— Start of Data extract —

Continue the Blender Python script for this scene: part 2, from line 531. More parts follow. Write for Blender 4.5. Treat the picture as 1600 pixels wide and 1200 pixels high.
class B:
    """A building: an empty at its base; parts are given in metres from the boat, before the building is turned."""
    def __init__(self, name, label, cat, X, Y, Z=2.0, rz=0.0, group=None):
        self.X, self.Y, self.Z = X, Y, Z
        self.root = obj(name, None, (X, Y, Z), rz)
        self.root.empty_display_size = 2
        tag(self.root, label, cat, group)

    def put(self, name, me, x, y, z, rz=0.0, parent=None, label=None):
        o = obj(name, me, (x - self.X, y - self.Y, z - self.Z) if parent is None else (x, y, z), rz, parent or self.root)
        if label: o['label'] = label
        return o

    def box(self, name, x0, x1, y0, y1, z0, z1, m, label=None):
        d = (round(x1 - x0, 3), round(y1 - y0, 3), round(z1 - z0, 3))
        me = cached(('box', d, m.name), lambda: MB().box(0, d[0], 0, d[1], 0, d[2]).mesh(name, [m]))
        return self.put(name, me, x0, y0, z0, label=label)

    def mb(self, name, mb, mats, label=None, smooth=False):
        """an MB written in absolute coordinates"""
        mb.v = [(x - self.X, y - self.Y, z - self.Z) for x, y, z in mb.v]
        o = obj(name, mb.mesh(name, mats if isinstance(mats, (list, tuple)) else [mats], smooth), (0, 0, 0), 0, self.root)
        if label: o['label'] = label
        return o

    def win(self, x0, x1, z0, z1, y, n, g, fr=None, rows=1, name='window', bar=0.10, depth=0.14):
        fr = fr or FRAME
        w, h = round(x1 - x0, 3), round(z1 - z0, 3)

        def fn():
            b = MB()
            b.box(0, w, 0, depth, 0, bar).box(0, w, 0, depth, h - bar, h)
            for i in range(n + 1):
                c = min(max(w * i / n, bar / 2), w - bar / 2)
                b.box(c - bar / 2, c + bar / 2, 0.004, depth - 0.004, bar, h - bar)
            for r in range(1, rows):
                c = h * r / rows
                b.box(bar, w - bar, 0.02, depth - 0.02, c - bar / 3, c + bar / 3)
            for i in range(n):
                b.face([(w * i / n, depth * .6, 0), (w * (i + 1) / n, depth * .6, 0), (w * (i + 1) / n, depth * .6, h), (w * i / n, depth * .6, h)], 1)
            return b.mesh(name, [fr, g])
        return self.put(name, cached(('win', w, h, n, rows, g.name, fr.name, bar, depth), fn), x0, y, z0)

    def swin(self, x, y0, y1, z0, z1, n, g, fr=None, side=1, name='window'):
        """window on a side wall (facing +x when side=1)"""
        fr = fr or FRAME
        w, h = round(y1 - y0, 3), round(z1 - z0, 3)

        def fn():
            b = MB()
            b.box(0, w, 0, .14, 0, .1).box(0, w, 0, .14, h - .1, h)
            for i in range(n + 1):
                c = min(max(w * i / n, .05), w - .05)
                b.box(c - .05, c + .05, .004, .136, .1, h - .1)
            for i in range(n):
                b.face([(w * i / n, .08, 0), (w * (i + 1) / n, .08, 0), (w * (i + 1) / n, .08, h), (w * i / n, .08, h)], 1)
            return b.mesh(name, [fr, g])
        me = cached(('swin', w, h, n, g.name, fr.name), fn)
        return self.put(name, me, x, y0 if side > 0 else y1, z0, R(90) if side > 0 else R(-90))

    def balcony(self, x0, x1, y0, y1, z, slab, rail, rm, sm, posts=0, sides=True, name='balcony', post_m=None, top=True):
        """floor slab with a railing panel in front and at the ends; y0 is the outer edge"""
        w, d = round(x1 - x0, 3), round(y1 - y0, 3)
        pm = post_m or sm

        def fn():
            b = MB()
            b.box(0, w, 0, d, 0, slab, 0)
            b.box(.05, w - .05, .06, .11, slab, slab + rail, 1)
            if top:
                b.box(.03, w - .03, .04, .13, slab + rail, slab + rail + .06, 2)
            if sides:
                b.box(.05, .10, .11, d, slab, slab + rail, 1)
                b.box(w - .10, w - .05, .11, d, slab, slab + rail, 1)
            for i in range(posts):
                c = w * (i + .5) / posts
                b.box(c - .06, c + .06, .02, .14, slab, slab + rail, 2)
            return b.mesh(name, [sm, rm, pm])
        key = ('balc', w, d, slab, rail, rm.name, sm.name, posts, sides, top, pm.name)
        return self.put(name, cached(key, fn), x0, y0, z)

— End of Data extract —

▶ _What the task asks_: Return every line of the material exactly.

▶ _Result of this task_:
Continue the Blender Python script for this scene: part 2, from line 531. More parts follow. Write for Blender 4.5. Treat the picture as 1600 pixels wide and 1200 pixels high.
class B:
    """A building: an empty at its base; parts are given in metres from the boat, before the building is turned."""
    def __init__(self, name, label, cat, X, Y, Z=2.0, rz=0.0, group=None):
        self.X, self.Y, self.Z = X, Y, Z
        self.root = obj(name, None, (X, Y, Z), rz)
        self.root.empty_display_size = 2
        tag(self.root, label, cat, group)

    def put(self, name, me, x, y, z, rz=0.0, parent=None, label=None):
        o = obj(name, me, (x - self.X, y - self.Y, z - self.Z) if parent is None else (x, y, z), rz, parent or self.root)
        if label: o['label'] = label
        return o

    def box(self, name, x0, x1, y0, y1, z0, z1, m, label=None):
        d = (round(x1 - x0, 3), round(y1 - y0, 3), round(z1 - z0, 3))
        me = cached(('box', d, m.name), lambda: MB().box(0, d[0], 0, d[1], 0, d[2]).mesh(name, [m]))
        return self.put(name, me, x0, y0, z0, label=label)

    def mb(self, name, mb, mats, label=None, smooth=False):
        """an MB written in absolute coordinates"""
        mb.v = [(x - self.X, y - self.Y, z - self.Z) for x, y, z in mb.v]
        o = obj(name, mb.mesh(name, mats if isinstance(mats, (list, tuple)) else [mats], smooth), (0, 0, 0), 0, self.root)
        if label: o['label'] = label
        return o

    def win(self, x0, x1, z0, z1, y, n, g, fr=None, rows=1, name='window', bar=0.10, depth=0.14):
        fr = fr or FRAME
        w, h = round(x1 - x0, 3), round(z1 - z0, 3)

        def fn():
            b = MB()
            b.box(0, w, 0, depth, 0, bar).box(0, w, 0, depth, h - bar, h)
            for i in range(n + 1):
                c = min(max(w * i / n, bar / 2), w - bar / 2)
                b.box(c - bar / 2, c + bar / 2, 0.004, depth - 0.004, bar, h - bar)
            for r in range(1, rows):
                c = h * r / rows
                b.box(bar, w - bar, 0.02, depth - 0.02, c - bar / 3, c + bar / 3)
            for i in range(n):
                b.face([(w * i / n, depth * .6, 0), (w * (i + 1) / n, depth * .6, 0), (w * (i + 1) / n, depth * .6, h), (w * i / n, depth * .6, h)], 1)
            return b.mesh(name, [fr, g])
        return self.put(name, cached(('win', w, h, n, rows, g.name, fr.name, bar, depth), fn), x0, y, z0)

    def swin(self, x, y0, y1, z0, z1, n, g, fr=None, side=1, name='window'):
        """window on a side wall (facing +x when side=1)"""
        fr = fr or FRAME
        w, h = round(y1 - y0, 3), round(z1 - z0, 3)

        def fn():
            b = MB()
            b.box(0, w, 0, .14, 0, .1).box(0, w, 0, .14, h - .1, h)
            for i in range(n + 1):
                c = min(max(w * i / n, .05), w - .05)
                b.box(c - .05, c + .05, .004, .136, .1, h - .1)
            for i in range(n):
                b.face([(w * i / n, .08, 0), (w * (i + 1) / n, .08, 0), (w * (i + 1) / n, .08, h), (w * i / n, .08, h)], 1)
            return b.mesh(name, [fr, g])
        me = cached(('swin', w, h, n, g.name, fr.name), fn)
        return self.put(name, me, x, y0 if side > 0 else y1, z0, R(90) if side > 0 else R(-90))

    def balcony(self, x0, x1, y0, y1, z, slab, rail, rm, sm, posts=0, sides=True, name='balcony', post_m=None, top=True):
        """floor slab with a railing panel in front and at the ends; y0 is the outer edge"""
        w, d = round(x1 - x0, 3), round(y1 - y0, 3)
        pm = post_m or sm

        def fn():
            b = MB()
            b.box(0, w, 0, d, 0, slab, 0)
            b.box(.05, w - .05, .06, .11, slab, slab + rail, 1)
            if top:
                b.box(.03, w - .03, .04, .13, slab + rail, slab + rail + .06, 2)
            if sides:
                b.box(.05, .10, .11, d, slab, slab + rail, 1)
                b.box(w - .10, w - .05, .11, d, slab, slab + rail, 1)
            for i in range(posts):
                c = w * (i + .5) / posts
                b.box(c - .06, c + .06, .02, .14, slab, slab + rail, 2)
            return b.mesh(name, [sm, rm, pm])
        key = ('balc', w, d, slab, rail, rm.name, sm.name, posts, sides, top, pm.name)
        return self.put(name, cached(key, fn), x0, y0, z)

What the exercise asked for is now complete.